Abstract

Fabrication of high-frequency phased-array ultrasound transducers is challenging because of the small element- to-element pitch required to avoid large grating lobes appearing in the field-of-view. Phase coherence imaging (PCI) was recently proposed as a highly effective technique to suppress grating lobes in large-pitch arrays for synthetic aperture beamforming. Our previous work proposed and theoretically validated a technique called pulse probing for improving grating lobe suppression when transmit beamforming is used with PCI. The present work reports the experimental verification of the proposed technique, in which the data was collected using a high-frequency ultrasound system and the processing was done offline.
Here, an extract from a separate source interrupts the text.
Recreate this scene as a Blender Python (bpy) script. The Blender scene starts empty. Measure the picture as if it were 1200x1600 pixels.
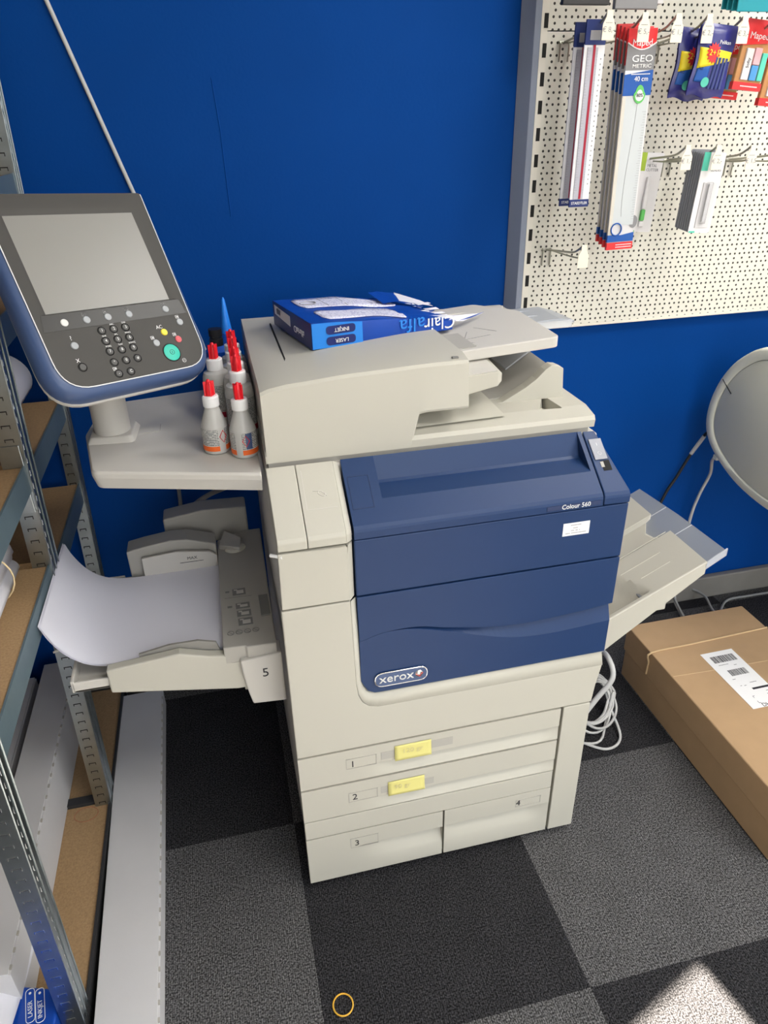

The data was collected with a 50-MHz, 256-element, 1.26 λ-pitch linear array, for which only the central 64-elements were used as the full aperture while the beam was steered to various angles. By sending a defocused pulse, the PCI weighting factors could be calculated, and were subsequently applied to the conventional transmit-receive beamforming. The experimental two-way radiation patterns showed that the grating lobe level was suppressed approximately 40 dB using the proposed technique, consistent with the theory. The suppression of overlapping grating lobes in reconstructed phased array images from multiple wire-phantoms in a water bath and tissue phantoms further validated the effectiveness of the proposed technique. The application of pulse probing along with PCI should simplify the fabrication of large-pitch phased arrays at high frequencies.